Typically, beautiful white wall paint does not stay beautiful and white forever. Often, substances from the air accumulate on its surface. This can be a desired effect because it makes the air cleaner for a while—but over time, the color changes and needs to be renewed.
A research team from TU Wien and the Università Politecnica delle Marche (Italy) has now succeeded in developing special titanium oxide nanoparticles that can be added to ordinary, commercially available wall paint to establish self-cleaning power: The nanoparticles are photocatalytically active, they can use sunlight not only to bind substances from the air, but also to decompose them afterwards.
The wall makes the air cleaner—and cleans itself at the same time. Waste was used as the raw material for the new wall paint: metal scrap, which would otherwise have to be discarded, and dried fallen leaves. The study is published in ACS Catalysis.
Modified titanium oxide in the wall paint
A wide variety of pollutants occur in indoor air—from residues of cleaning agents and hygiene products to molecules that are produced during cooking or that are emitted by materials such as leather. In some cases, this can lead to health issues, which is then referred to as “sick building syndrome.”
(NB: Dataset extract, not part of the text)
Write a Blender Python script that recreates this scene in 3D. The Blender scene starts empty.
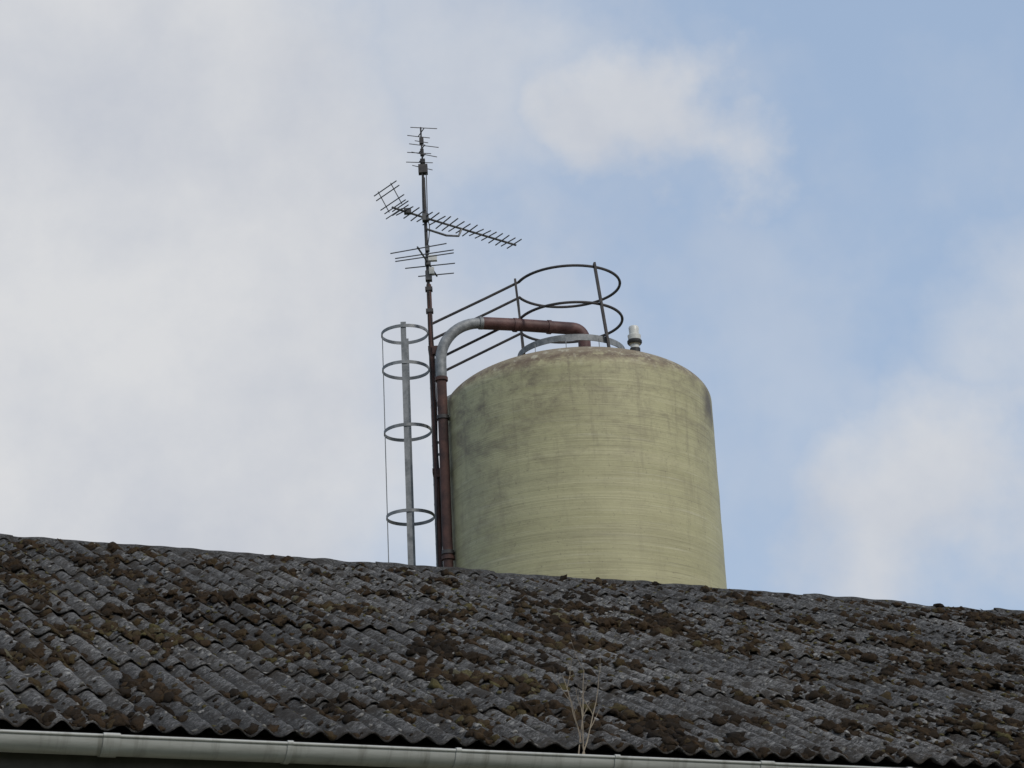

“For years, people have been trying to use customized wall paints to clean the air,” says Prof. Günther Rupprechter from the Institute of Materials Chemistry at TU Wien. “Titanium oxide nanoparticles are particularly interesting in this context. They can bind and break down a wide range of pollutants.”
However, simply adding ordinary titanium oxide nanoparticles to the paint will affect the durability of the paint: just as pollutants are degraded by the nanoparticles, they can also make the paint itself unstable and create cracks. In the worst case, volatile organic compounds can even be released, which in turn can be harmful to health. After a certain time, the paint layer becomes gray and tinted, finally it has to be renewed.
Self-cleaning by light
However, the nanoparticles can clean themselves if they are irradiated with UV light. Titanium oxide is a so-called photocatalyst—a material that enables chemical reactions when exposed to suitable light. The UV radiation creates free charge carriers in the particles, which induce decomposition of the trapped pollutants from air into small parts and their release. In this way, the pollutants are rendered harmless, but do not remain permanently attached to the wall paint. The wall color remains stable in the long term.
In practice, however, this is of little use—after all, it would be tedious to repeatedly irradiate the wall with intense UV light in order to drive the self-cleaning process. “Our goal was therefore to modify these particles in such a way that the photocatalytic effect can also be induced by ordinary sunlight,” explains Rupprechter.
This is achieved by adding certain additional atoms to the titanium oxide nanoparticles, such as phosphorus, nitrogen, and carbon. As a result, the light frequencies that can be harvested by the particles change, and instead of just UV light, photocatalysis is then also triggered by ordinary visible light.
96% pollutant removal
“We have now investigated this phenomenon in great detail using a variety of different surface and nanoparticle analysis methods,” says Qaisar Maqbool, the first author of the study. “In this way, we were able to show exactly how these particles behave, before and after they were added to the wall paint.”
The research team mixed the modified titanium oxide nanoparticles with ordinary, commercially available wall paint and rinsed a painted surface with a solution containing pollutants. Subsequently, 96% of the pollutants could be degraded by natural sunlight. The color itself does not change—because the pollutants are not only bound, but also broken down with the help of sunlight.
Waste as a raw material
For the commercial success of such paints, it is also important to avoid expensive raw materials. “In catalysis, for example, precious metals such as platinum or gold are used. In our case, however, elements that are readily available from everywhere are sufficient: To obtain phosphorus, nitrogen and carbon, we have used dried fallen leaves from olive trees, and the titanium for the titanium oxide nanoparticles was obtained from metal waste, which is normally simply thrown away,” says Rupprechter.
This new type of wall paint combines several advantages at the same time: it removes pollutants from the air, it lasts longer than other paints—and it is even more resource-saving in production as it can be obtained from recycled materials. Further experiments are being carried out, and commercialization of the wall paint is intended.